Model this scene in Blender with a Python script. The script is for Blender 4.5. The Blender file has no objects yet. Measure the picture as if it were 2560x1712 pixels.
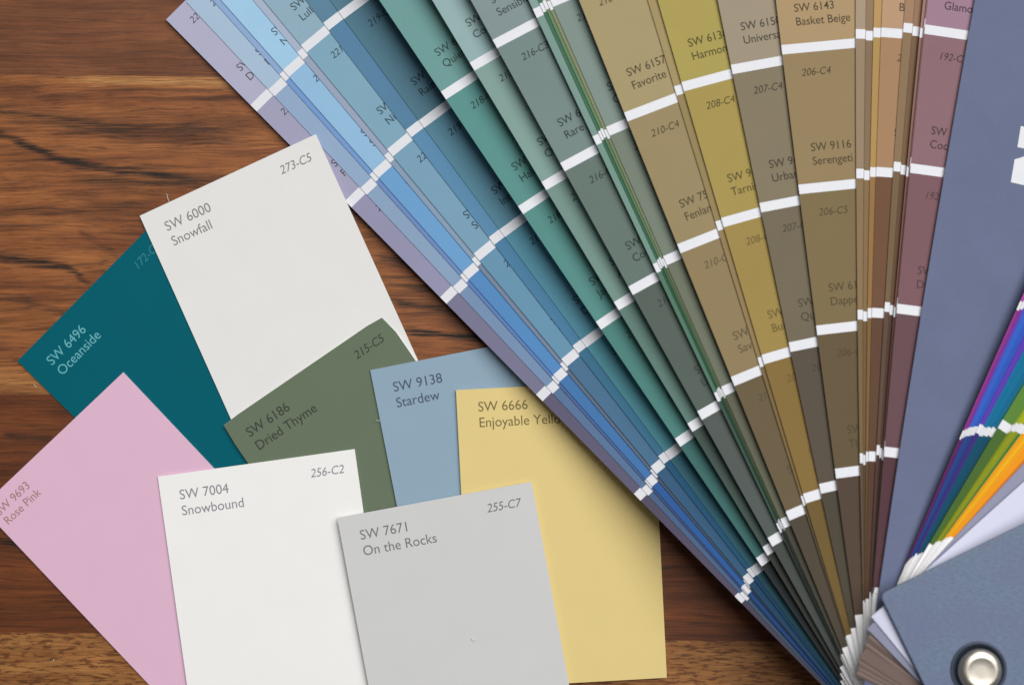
import bpy, bmesh, math, random
from mathutils import Vector
random.seed(7)
scene = bpy.context.scene
COL = scene.collection

# ------------------------------------------------------------------ units
# Layout is measured in "p": 1 p = 1/9780 m on the table (about 0.1 mm).
S = 1.0 / 9780.0
CX, CY, CAMH = 1280.0, 856.0, 3555.0
def W3(x, y, z): return Vector(((x - CX) * S, -(y - CY) * S, z * S))

# ------------------------------------------------------------------ camera
cam = bpy.data.cameras.new('camera'); camo = bpy.data.objects.new('camera', cam)
COL.objects.link(camo); scene.camera = camo
camo.location = (0, 0, CAMH * S)
cam.sensor_width = 36; cam.lens = 50
cam.clip_start = 0.01; cam.clip_end = 20
cam.dof.use_dof = True; cam.dof.focus_distance = (CAMH - 30) * S; cam.dof.aperture_fstop = 8.0

# ------------------------------------------------------------------ light
world = bpy.data.worlds.new('World'); scene.world = world; world.use_nodes = True
bg = world.node_tree.nodes['Background']
bg.inputs[0].default_value = (0.9, 0.94, 1.0, 1); bg.inputs[1].default_value = 0.085
def area(name, loc, target, sx, sy, energy, color):
    l = bpy.data.lights.new(name, 'AREA'); l.shape = 'RECTANGLE'; l.size = sx; l.size_y = sy
    l.energy = energy; l.color = color
    o = bpy.data.objects.new(name, l); COL.objects.link(o); o.location = loc
    o.rotation_euler = (Vector(target) - Vector(loc)).to_track_quat('-Z', 'Y').to_euler()
    return o
area('window_light', (1.25, 1.45, 2.85), (0, 0, 0), 3.3, 3.3, 175.0, (1.0, 0.99, 0.98))
scene.view_settings.view_transform = 'Standard'; scene.view_settings.look = 'None'
scene.view_settings.gamma = 1; scene.view_settings.exposure = 0
scene.view_settings.use_curve_mapping = False
scene.render.engine = 'CYCLES'
scene.cycles.max_bounces = 8; scene.cycles.diffuse_bounces = 4

# ------------------------------------------------------------------ helpers
def lin(c):
    return tuple(((v / 255.) / 12.92 if v / 255. <= .04045 else ((v / 255. + .055) / 1.055) ** 2.4) for v in c)
def nn(nt, t, **kw):
    n = nt.nodes.new(t)
    for k, v in kw.items(): setattr(n, k, v)
    return n
MATS = {}
def paper(c, rough=.6, spec=.12, grain=.035, bump=.06, name='paper'):
    key = (tuple(c), rough, spec, grain, name)
    if key in MATS: return MATS[key]
    m = bpy.data.materials.new(name); m.use_nodes = True; nt = m.node_tree
    b = nt.nodes['Principled BSDF']; L = nt.links.new
    tc = nn(nt, 'ShaderNodeTexCoord')
    n1 = nn(nt, 'ShaderNodeTexNoise'); n1.inputs['Scale'].default_value = 2600; n1.inputs['Detail'].default_value = 3
    n2 = nn(nt, 'ShaderNodeTexNoise'); n2.inputs['Scale'].default_value = 90; n2.inputs['Detail'].default_value = 4
    L(tc.outputs['Object'], n1.inputs['Vector']); L(tc.outputs['Object'], n2.inputs['Vector'])
    ad = nn(nt, 'ShaderNodeMath', operation='ADD'); L(n1.outputs['Fac'], ad.inputs[0]); L(n2.outputs['Fac'], ad.inputs[1])
    mr = nn(nt, 'ShaderNodeMapRange'); mr.inputs[1].default_value = .6; mr.inputs[2].default_value = 1.4
    mr.inputs[3].default_value = 1 - grain; mr.inputs[4].default_value = 1 + grain
    L(ad.outputs[0], mr.inputs[0])
    mx = nn(nt, 'ShaderNodeVectorMath', operation='SCALE'); mx.inputs[0].default_value = lin(c)
    L(mr.outputs[0], mx.inputs['Scale']); L(mx.outputs[0], b.inputs['Base Color'])
    b.inputs['Roughness'].default_value = rough; b.inputs['Specular IOR Level'].default_value = spec
    bp = nn(nt, 'ShaderNodeBump'); bp.inputs['Strength'].default_value = bump; bp.inputs['Distance'].default_value = .0001
    L(n1.outputs['Fac'], bp.inputs['Height']); L(bp.outputs[0], b.inputs['Normal'])
    MATS[key] = m; return m
def ink(c): return paper(c, .6, .1, .02, 0, 'printing_ink')
def dim(c, k): return tuple(255 * (1.055 * (v * k) ** (1 / 2.4) - .055) if v * k > .0031 else 255 * 12.92 * v * k for v in lin(c))
def grey(c, k):
    m = .3 * c[0] + .59 * c[1] + .11 * c[2]; return tuple(v + (m - v) * k for v in c)
STOCK = paper((240, 240, 241), name='card_stock')

def link(name, me, parent=None):
    o = bpy.data.objects.new(name, me); COL.objects.link(o)
    if parent is not None: o.parent = parent
    return o
def tag(o, label=None, cat=None, group=None, kind=None):
    if label: o['label'] = label
    if cat: o['category'] = cat
    if group: o['group'] = group
    if kind: o['kind'] = kind
    return o
class MB:
    """collects faces with material slots and builds one mesh"""
    def __init__(s): s.v = []; s.f = []; s.mi = []; s.m = []
    def mat(s, m):
        if m not in s.m: s.m.append(m)
        return s.m.index(m)
    def face(s, pts, m):
        b = len(s.v); s.v += [tuple(p) for p in pts]; s.f.append(tuple(range(b, b + len(pts)))); s.mi.append(s.mat(m))
    def add(s, vs, fs, m):
        b = len(s.v); s.v += [tuple(p) for p in vs]; i = s.mat(m)
        for f in fs: s.f.append(tuple(b + k for k in f)); s.mi.append(i)
    def build(s, name, parent=None, smooth=False, weld=False):
        me = bpy.data.meshes.new(name); me.from_pydata(s.v, [], s.f)
        for m in s.m: me.materials.append(m)
        for p, i in zip(me.polygons, s.mi): p.material_index = i; p.use_smooth = smooth
        me.validate(); me.update()
        if weld:
            bm = bmesh.new(); bm.from_mesh(me); bmesh.ops.remove_doubles(bm, verts=bm.verts, dist=1e-7)
            bm.to_mesh(me); bm.free()
        return link(name, me, parent)
# 2-D lettering outlines (unit: cap height 1), cached
TC = {}
def glyphs(s, italic=False, light=0.0, sp=1.0):
    key = (s, italic, light, sp)
    if key in TC: return TC[key]
    c = bpy.data.curves.new('lettering', 'FONT'); c.body = s; c.size = 1; c.resolution_u = 4
    c.shear = .22 if italic else 0; c.offset = light; c.space_character = sp
    o = bpy.data.objects.new('lettering', c); COL.objects.link(o); bpy.context.view_layer.update()
    me = o.to_mesh()
    v = [(p.co.x / .69, p.co.y / .69) for p in me.vertices]; f = [tuple(q.vertices) for q in me.polygons]
    o.to_mesh_clear(); bpy.data.objects.remove(o); bpy.data.curves.remove(c)
    TC[key] = (v, f); return TC[key]

# ------------------------------------------------------------------ table
def wood(name, light, mid, dark, seed, bands=(), dash=.4, slant=0.0, contrast=1.0, fleck=0.0):
    """planed hardwood; all figure is laid out in p units in the plank itself.
    bands: ((points of a line of figure), half width, strength, colour)"""
    m = bpy.data.materials.new(name); m.use_nodes = True; nt = m.node_tree; L = nt.links.new
    b = nt.nodes['Principled BSDF']
    def math_(op, a, c=None, clamp=False):
        q = nn(nt, 'ShaderNodeMath', operation=op); q.use_clamp = clamp
        for i, k in enumerate((a, c)):
            if k is None: continue
            if isinstance(k, (int, float)): q.inputs[i].default_value = k
            else: L(k, q.inputs[i])
        return q.outputs[0]
    tc = nn(nt, 'ShaderNodeTexCoord'); mp = nn(nt, 'ShaderNodeMapping')
    mp.inputs['Scale'].default_value = (1 / S, -1 / S, 0); mp.inputs['Location'].default_value = (CX, CY, 0)
    L(tc.outputs['Object'], mp.inputs['Vector'])
    UV = mp.outputs[0]
    def noise(src, sx, sy, det=5, rough=.6, dist=0.0, off=0.0):
        k = nn(nt, 'ShaderNodeMapping'); k.inputs['Scale'].default_value = (sx, sy, 1)
        k.inputs['Location'].default_value = (off + seed * 13.7, off * 1.3 + seed * 5.1, off)
        if slant: k.inputs['Rotation'].default_value = (0, 0, slant if sy > .05 else 0)
        L(src, k.inputs['Vector'])
        n = nn(nt, 'ShaderNodeTexNoise'); n.inputs['Scale'].default_value = 1; n.inputs['Detail'].default_value = det
        n.inputs['Roughness'].default_value = rough; n.inputs['Distortion'].default_value = dist
        L(k.outputs[0], n.inputs['Vector']); return n
    w = noise(UV, 1 / 520., 1 / 150., 3, .5, 0, 2.2)
    ws = nn(nt, 'ShaderNodeVectorMath', operation='MULTIPLY_ADD'); ws.inputs[1].default_value = (0, 56, 0)
    L(w.outputs['Color'], ws.inputs[0]); L(UV, ws.inputs[2]); P = ws.outputs[0]
    w2 = noise(UV, 1 / 150., 1 / 30., 3, .5, 0, 4.4)
    wf = nn(nt, 'ShaderNodeVectorMath', operation='MULTIPLY_ADD'); wf.inputs[1].default_value = (0, 7, 0)
    L(w2.outputs['Color'], wf.inputs[0]); L(P, wf.inputs[2]); PF = wf.outputs[0]
    def ramp(f, a, c, ca=(0, 0, 0, 1), cb=(1, 1, 1, 1)):
        r = nn(nt, 'ShaderNodeValToRGB'); r.color_ramp.elements[0].position = a; r.color_ramp.elements[1].position = c
        r.color_ramp.elements[0].color = ca; r.color_ramp.elements[1].color = cb; L(f, r.inputs[0]); return r.outputs[0]
    def mix(f, a, c, mode='MIX'):
        x = nn(nt, 'ShaderNodeMix', data_type='RGBA', blend_type=mode)
        for i, k in ((0, f), (6, a), (7, c)):
            if isinstance(k, float): x.inputs[i].default_value = k
            elif isinstance(k, tuple): x.inputs[i].default_value = (*k, 1)
            else: L(k, x.inputs[i])
        return x.outputs[2]
    col = mix(ramp(noise(P, 1 / 420., 1 / 60., 4, .55, 0, 1.).outputs['Fac'], .34, .66), lin(mid), lin(light))
    # broken darker figure between the annual rings
    md = ramp(noise(PF, 1 / 300., 1 / 13., 6, .7, .15, 3.1).outputs['Fac'], .46, .66)
    col = mix(math_('MULTIPLY', md, .75 * contrast), col, lin(dark))
    sep = nn(nt, 'ShaderNodeSeparateXYZ')
    wob = nn(nt, 'ShaderNodeVectorMath', operation='MULTIPLY_ADD'); wob.inputs[1].default_value = (0, 40, 0)
    L(noise(UV, 1 / 130., 1 / 6., 5, .66, 0, 8.8).outputs['Color'], wob.inputs[0]); L(UV, wob.inputs[2]); L(wob.outputs[0], sep.inputs[0])
    frag = ramp(noise(PF, 1 / 120., 1 / 4.2, 4, .7, 0, 6.3).outputs['Fac'], .36, .60)
    for pts, hw, strength, c in bands:
        u0, u1 = pts[0][0], pts[-1][0]; vs = [p[1] for p in pts]; lo, hi = min(vs) - 1, max(vs) + 1
        t = math_('DIVIDE', math_('SUBTRACT', sep.outputs[0], u0), u1 - u0)
        fc = nn(nt, 'ShaderNodeFloatCurve'); cv = fc.mapping.curves[0]
        for i, (u, v) in enumerate(pts):
            x, y = (u - u0) / (u1 - u0), (v - lo) / (hi - lo)
            if i == 0: cv.points[0].location = (0, y)
            elif i == len(pts) - 1: cv.points[len(cv.points) - 1].location = (1, y)
            else: cv.points.new(x, y)
        fc.mapping.update(); L(t, fc.inputs['Value'])
        f = math_('ADD', math_('MULTIPLY', fc.outputs[0], hi - lo), lo + 20.)
        d = math_('ABSOLUTE', math_('SUBTRACT', sep.outputs[1], f))
        k = math_('SUBTRACT', 1.0, math_('DIVIDE', d, hw), True)
        ends = math_('MULTIPLY', math_('MULTIPLY', t, 7., True), math_('MULTIPLY', math_('SUBTRACT', 1.0, t), 7., True), True)
        k = math_('MULTIPLY', math_('MULTIPLY', math_('POWER', k, .7), ends), strength)
        k = math_('MULTIPLY', k, math_('ADD', math_('MULTIPLY', frag, .82), .18), True)
        col = mix(k, col, lin(c))
    # fibres, short open pores, soft blotches
    fi = ramp(noise(PF, 1 / 170., 1 / 3.4, 5, .74, 0, 5.0).outputs['Fac'], .30, .70, (.56, .53, .51, 1), (1.24, 1.23, 1.22, 1))
    col = mix(1.0, col, fi, 'MULTIPLY')
    po = ramp(noise(PF, 1 / 55., 1 / 3.4, 3, .6, 0, 9.3).outputs['Fac'], .58, .68)
    col = mix(math_('MULTIPLY', po, dash), col, lin(tuple(.62 * a for a in dark)))
    if fleck:
        fk = ramp(noise(PF, 1 / 30., 1 / 6.5, 3, .6, .1, 15.7).outputs['Fac'], .50, .60)
        col = mix(math_('MULTIPLY', fk, fleck), col, lin((84, 46, 24)))
    bl = ramp(noise(UV, 1 / 190., 1 / 90., 4, .6, .4, 12.).outputs['Fac'], .3, .7, (.78, .76, .74, 1), (1.14, 1.14, 1.12, 1))
    col = mix(1.0, col, bl, 'MULTIPLY')
    L(col, b.inputs['Base Color'])
    b.inputs['Roughness'].default_value = .5; b.inputs['Specular IOR Level'].default_value = .25
    bp = nn(nt, 'ShaderNodeBump'); bp.inputs['Strength'].default_value = .15; bp.inputs['Distance'].default_value = .0003
    L(fi, bp.inputs['Height']); L(bp.outputs[0], b.inputs['Normal'])
    return m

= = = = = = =

▸ GIVEN PROBLEM
Reproduce the data above word for word from its first line through the line that holds "cam.dof.use_dof = True;", both ends included; skip pictures.

▸ SOLVED PROBLEM
Model this scene in Blender with a Python script. The script is for Blender 4.5. The Blender file has no objects yet. Measure the picture as if it were 2560x1712 pixels.
import bpy, bmesh, math, random
from mathutils import Vector
random.seed(7)
scene = bpy.context.scene
COL = scene.collection

# ------------------------------------------------------------------ units
# Layout is measured in "p": 1 p = 1/9780 m on the table (about 0.1 mm).
S = 1.0 / 9780.0
CX, CY, CAMH = 1280.0, 856.0, 3555.0
def W3(x, y, z): return Vector(((x - CX) * S, -(y - CY) * S, z * S))

# ------------------------------------------------------------------ camera
cam = bpy.data.cameras.new('camera'); camo = bpy.data.objects.new('camera', cam)
COL.objects.link(camo); scene.camera = camo
camo.location = (0, 0, CAMH * S)
cam.sensor_width = 36; cam.lens = 50
cam.clip_start = 0.01; cam.clip_end = 20
cam.dof.use_dof = True; cam.dof.focus_distance = (CAMH - 30) * S; cam.dof.aperture_fstop = 8.0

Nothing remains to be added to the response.